Any or all forward-looking statements may turn out to be wrong, and, accordingly, readers are cautioned not to place undue reliance on such statements, which speak only as of the date of this Annual Report. Forward-looking statements can be affected by inaccurate assumptions or by known or unknown risks and uncertainties. Many such factors will be important in determining the Company’s actual future results. These statements are based on current expectations and the current economic environment. They involve a number of risks and uncertainties that are difficult to predict. These statements are not guarantees of future performance; actual results could differ materially from those expressed or implied in the forward-looking statements.

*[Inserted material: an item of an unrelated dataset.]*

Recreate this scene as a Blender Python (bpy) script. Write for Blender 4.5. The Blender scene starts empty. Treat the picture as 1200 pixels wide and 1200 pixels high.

Among the general factors that could cause actual results to differ materially from estimated results are:
| • | | Changes in general economic conditions, including performance of financial markets, interest rates, unemployment rates and fluctuating values of particular investments held by the Company and its subsidiaries; |
| • | | Heightened competition, including, with respect to pricing, entry of new competitors and the development of new products by new and existing competitors; |
| • | | The number and severity of insurance claims (including those associated with catastrophe losses) and their impact on the adequacy of loss reserves; |
| • | | The impact of inflation on insurance claims, including, but not limited to, the effects attributed to scarcity of resources available to rebuild damaged structures, including labor and materials and the amount of salvage value recovered for damaged property; |
| • | | Orders, interpretations or other actions by regulators that impact the reporting, adjustment and payment of claims; |
| • | | Changes in the pricing or availability of reinsurance; |
| • | | Changes in the financial condition of reinsurers and amounts recoverable therefrom; |
| • | | Changes in industry trends and significant industry developments; |
| • | | Regulatory approval of insurance rates, policy forms, license applications and similar matters; |
| • | | Developments related to insurance policy claims and coverage issues including, but not limited to, interpretations or decisions by courts or regulators that may govern or influence insurance policy coverage issues arising with respect to losses incurred in connection with hurricanes and other catastrophes; |
| • | | Governmental actions, including new laws or regulations or court decisions interpreting existing laws and regulations or policy provisions; |
| • | | Adverse outcomes in litigation or other legal and regulatory proceedings involving the Company or its subsidiaries; |
| • | | Regulatory, accounting or tax changes that may affect the cost of, or demand for, the Company’s products or services; |
| • | | The impact of residual market assessments and assessments for insurance industry insolvencies; |
| • | | Changes in distribution channels, methods or costs resulting from changes in laws or regulations, lawsuits or market forces; |
| • | | Changes in ratings by credit rating agencies including A.M. Best Co., Inc.; |
| • | | The level of success and costs expended in realizing economies of scale and implementing significant business consolidations and technology initiatives; |
| • | | Increased costs and risks related to data security; |
| • | | Absolute and relative performance of the Company’s products or services; and |
| • | | Other risks and uncertainties described from time to time in the Company’s filings with the Securities and Exchange Commission (“SEC”). |
No assurances can be given that the results contemplated in any forward-looking statements will be achieved or will be achieved in any particular timetable. The Company assumes no obligation to publicly correct or update any forward-looking statements as a result of events or developments subsequent to the date of this Annual Report. The reader is advised, however, to consult any further disclosures the Company makes on related subjects in filings made with the SEC.